216 What has been described as the malice requirement of the tort has been divided into "targeted malice" and "untargeted malice" : Sappideen and Vines Editors, Fleming's The Law of Torts, 10 th edn, 2011, page 715; Aronson, Misfeasance in Public Office: A Very Peculiar Tort (2011) 35 Melbourne University Law Review 1 at 12, 18-25.

217 In Rush v Commissioner of Police [2006] FCA 12; 150 FCR 165 at 197-198 [121], Finn J observed:

"It is unnecessary for present purposes to discuss the elements of this tort in any detail. They were recently essayed by the Full Court of this Court in Sanders v Snell (No 2) (2003) 130 FCR 149. I would note, though, that the tort can take two forms.

In one form (that of "targeted malice") it must be shown that the public officer in question has acted as such with an actual intent to cause injury to a person or persons.

In its alternate form it must be shown either that the officer has actual knowledge both that his or her action was beyond power and would cause or be likely to cause injury or else that the officer has acted with reckless indifference both to the possibility his or her action was beyond power and to the possibility that that action would cause or be likely to cause injury: see generally Sanders v Snell (No 2) at [95]-[100]."

218 It has been said that there is no requirement that a person act with spite or ill will as an ingredient of the tort.

Rather, there are two ways in which the requisite state of mind can be established.

The first is by proving that the defendant acted with the intention of harming the plaintiff.

The second state of mind is where the defendant has knowledge that his or her actions are unlawful and that they will probably cause loss to the plaintiff: Trindade, Cane and Lunney, The Law of Torts in Australia , 4th edn, 2008, paragraph 6.10.2. Mr Toomey QC, in his closing address in reply, emphasised that the Plaintiffs' claim asserted the first of these options (T1097).


233. It is the Plaintiffs' case, on the claim for misfeasance in public office, that Ms Gale's acts and omissions were done with the intention of causing harm to the Plaintiffs (T1058.32).

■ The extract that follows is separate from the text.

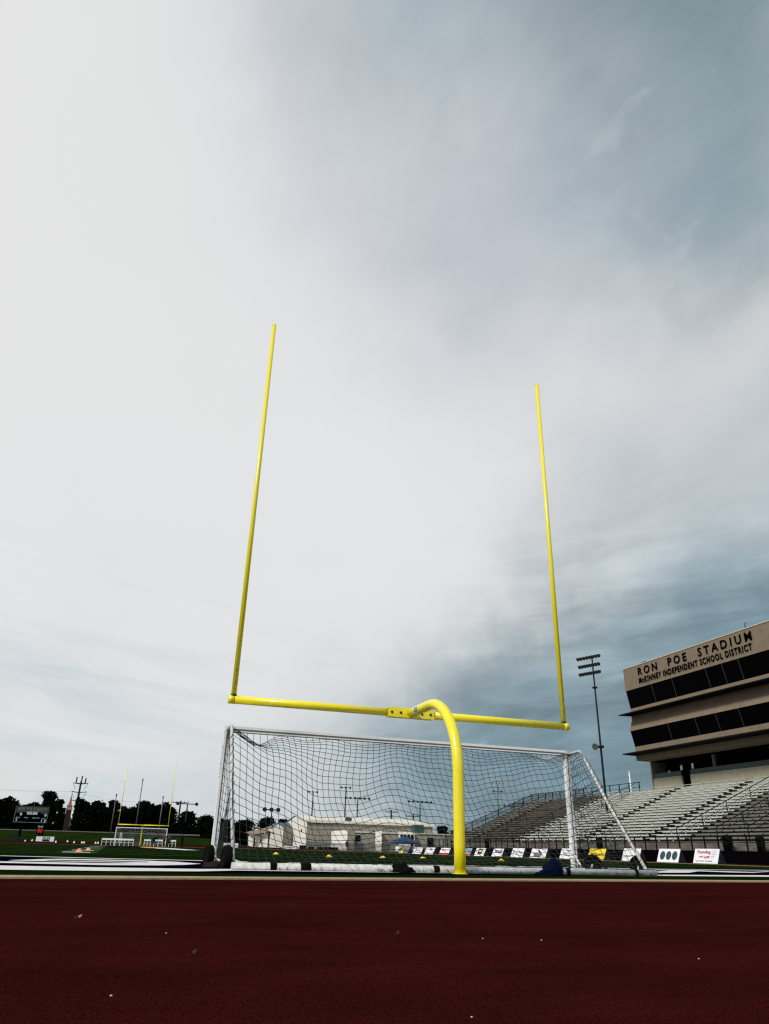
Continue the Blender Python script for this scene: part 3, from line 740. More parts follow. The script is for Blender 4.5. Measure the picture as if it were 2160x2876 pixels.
wl = [((71,2361),'left end, nearest the scoreboard post'),((90,2362),'second from the left'),((157,2364.5),'just right of the lettered scoreboard banner'),((190,2362),'in grass beyond the track edge'),((208,2368),'alone in mid track'),((230,2368),'left one of the close middle pair'),((236,2368.5),'right one of the close middle pair'),((268,2370),'left one of the pair by the team bench'),((275,2370.5),'right one of the pair by the team bench')]
wc = None
for (q, lab) in wl:
    Yw = 118 if q[1] > 2362.5 else 124
    p = at(q[0], q[1], y=Yw); lab = 'white cone on the far red track, '+lab
    if wc is None: wc = make_cone(.13, .26, 'paper', 'marker_cone', lab, 'cone', (p.x,Yw), 'white cones on the far track'); wc.location.z = .2
    else: dup(wc, (p.x,Yw,.2 if Yw == 118 else .32), 0, lab)

# ------------------------------------------------------------------ light masts and poles
def mast(name, label, px, pyt, pyb, Y, r, kind, m_='darkpole', zb=0., group='stadium light masts'):
    T_ = at(px, pyt, y=Y); x = T_.x; z = T_.z
    t = thing(name, label, 'light mast' if 'mast' in name else 'pole', (x, Y, zb), group)
    MB().tube([(x,Y,zb),(x,Y,(z+zb)/2),(x,Y,z)], [r,r*.8,r*.55], 10).build('pole', m_, t)
    return t, x, z
def lamp_row(t, c, half, n, size, ang=-.35, m_='lamp', dirx=(-.5,-.86)):
    ca, sa = math.cos(ang), math.sin(ang)
    MB().bar((c[0]-half*ca, c[1]-half*sa, c[2]), (c[0]+half*ca, c[1]+half*sa, c[2]), size*.22).build('crossarm', 'darkpole', t)
    for k in range(n):
        f = -1+2*k/(n-1) if n > 1 else 0
        x = c[0]+half*ca*f; y = c[1]+half*sa*f; z = c[2]
        d = Vector((dirx[0], dirx[1], -.55)).normalized()
        a = Vector((x,y,z+size*.15)); lm = MB()
        lm.tube([a-d*size*.35, a, a+d*size*.35], [size*.16, size*.34, size*.5], 8)
        lm.build('floodlight', m_, t)
t, x, z = mast('light_mast', 'tall dark light mast with three banks of floodlights, left of the press box', 1662, 1842, 2195, 62, .155, 3)
for (z_, hw_) in ((z-.30,2.05),(z-1.30,1.85),(z-2.25,1.85)): lamp_row(t, (x-.45,62,z_), hw_*.74, 8, .50, -1.19, 'lamp', (-.9,-.2))
MB().tube([(x,62,z-4.0),(x,62,z-3.85)], .32, 10).build('collar', 'darkpole', t)
q = at(1683, 2097, y=62)
MB().tube([(x,62,q.z-.12),(x,62,q.z+.12)], .40, 10).build('collar', 'darkpole', t)
sp = MB(); sp.tube([(x-.2,62,q.z),(x-.55,61.9,q.z)], .10, 8); sp.tube([(x-.50,61.9,q.z),(x-1.0,61.7,q.z-.1)], [.12,.40], 12); sp.build('horn_speaker', 'metalgrey', t)
t, x, z = mast('light_mast', 'pale lamped light mast beyond the end of the grandstand', 1397, 2195, 2330, 150, .18, 1, 'metalgrey')
lamp_row(t, (x,150,z-.4), 1.9, 5, .75, 0, 'lampwhite'); lamp_row(t, (x,150,z-2.2), 1.1, 2, .5, 0, 'metalgrey')
for (px, py, lab, hw_, n_, sz) in ((880,2222,'thin light mast with a small two-lamp head, left over the long building',1.1,2,.6),(972,2210,'taller thin light mast over the middle of the long building',1.2,3,.6),(1005,2240,'light mast with wide lamp bank over the long building',3.2,6,.7),(1180,2250,'light mast with a wide lamp bank, just left of the gooseneck',3.2,6,.65),(764,2272,'short light mast with round twin lamps over the dark trees',1.7,3,1.2)):
    t, x, z = mast('light_mast', lab, px, py, 2320, 180, .22, 1)
    lamp_row(t, (x,180,z-.2), hw_, n_, sz, 0)
t, x, z = mast('light_mast', 'T shaped dark light mast with two hooked lamps, right of the distant goal', 527, 2258, 2290, 185, .25, 1)
lamp_row(t, (x,185,z), 2.3, 2, .9, 0)
# slim flagpoles behind far goal
for (px, py, lab) in ((328,2229,'left and farthest slim bare flagpole, by the thin tree'),(402,2187,'tallest slim bare flagpole, between the distant goal uprights'),(459,2236,'right slim bare flagpole inside the distant goal uprights')):
    T_ = at(px, py, y=136)
    t = thing('flagpole', lab, 'flagpole', (T_.x, 136, 1.), 'slim flagpoles behind the distant goal')
    MB().tube([(T_.x,136,.5),(T_.x,136,T_.z-.4)], [.11,.07], 8).build('pole', 'metalgrey', t)
    MB().tube([(T_.x,136,T_.z-.45),(T_.x,136,T_.z)], .10, 8).build('truck', 'darkpole', t)
T_ = at(1767, 2170, y=80)
t = thing('flagpole', 'short white pole rising behind the grandstand rail', 'pole', (T_.x,80,0))
MB().tube([(T_.x,80,0),(T_.x,80,T_.z)], .09, 8).build('pole', 'white', t)
MB().ball((T_.x,80,T_.z+.05), .12).build('finial', 'white', t)
# power transmission pole
B_ = at(215, 2275, y=210); T_ = at(230, 2184, y=210); X_ = T_.x
t = thing('transmission_pole', 'tall steel transmission pole with curved crossarms and antennas above the trees', 'power pole', (X_,210,2.2))
MB().tube([(X_,210,2.2),(X_,210,T_.z-1)], [.42,.24], 10).build('pole', 'darkpole', t)
for zf_, w_ in ((2202,1.9),(2226,1.9),(2250,1.9)):
    z_ = at(224, zf_, y=210).z
    arm = MB(); arm.tube([(X_-w_,210,z_+.25),(X_-w_*.6,210,z_+.12),(X_,210,z_),(X_+w_*.6,210,z_+.12),(X_+w_,210,z_+.25)], .10, 6)
    ao = arm.build('crossarm', 'darkpole', t)
    for s in (-1, 1): MB().tube([(X_+s*w_,210,z_+.2),(X_+s*w_*.75,210,z_-.7),(X_+s*w_*.55,210,z_-1.4)], .05, 5).build('insulator', 'darkpole', ao)
for dx, h_ in ((-1.2,1.6),(0.1,1.9),(1.1,1.4)):
    an = MB(); an.box(X_+dx-.16,X_+dx+.16,209.8,210.2,T_.z-1.5,T_.z-1.5+h_); an.bar((X_,210,T_.z-1.5),(X_+dx,210,T_.z-1.4), .12); an.build('antenna', 'darkpole', t)
def power_pole(px, py, Y, w_, lab, zb=0, n_=1):
    T_ = at(px, py, y=Y)
    t = thing('utility_pole', lab, 'utility pole', (T_.x,Y,zb), 'utility poles on the skyline')
    MB().tube([(T_.x,Y,zb),(T_.x,Y,T_.z)], [.26,.2], 8).build('pole', 'darkpole', t)
    for k in range(n_):
        z_ = T_.z-.5-k*3.2
        a = MB(); a.bar((T_.x-w_,Y,z_),(T_.x+w_,Y,z_+.05), .18)
        for s in (-1,-.5,.5,1): a.tube([(T_.x+s*w_,Y,z_),(T_.x+s*w_,Y,z_+.4)], .08, 5)
        a.build('crossarm', 'darkpole', t)
    return t
power_pole(508, 2249, 200, 2.0, 'two armed utility pole over the trees right of the distant goal', 2, 2)
power_pole(1099, 2275, 170, 1.6, 'single armed utility pole above the roof of the long building')
power_pole(1161, 2287, 170, 1.9, 'utility pole with a broad arm at the right end of the long roof')
power_pole(1442, 2257, 120, 1.9, 'broad armed utility pole behind the grandstand mesh, left one')
power_pole(1469, 2250, 120, 1.9, 'thick utility pole behind the grandstand mesh, right one')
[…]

Although it is not an ingredient of the tort to establish a motive for intending to cause harm to the Plaintiffs, it is nevertheless pertinent to the fact-finding process to ask what motive Ms Gale might have for intending harm to Mr Maruncic and his company.

As in a criminal trial, where motive is not an element to be proved by the Crown, the presence or absence of motive, or the nature of any motive, may bear upon a determination as to whether the moving party has proved its caseDe Gruchy v The Queen [2002] HCA 33; 211 CLR 85 at 92-93 [28]-[32]R v Vjestica [2008] VSCA 47; 182 A Crim R 350 at 382-383 [112]-[115].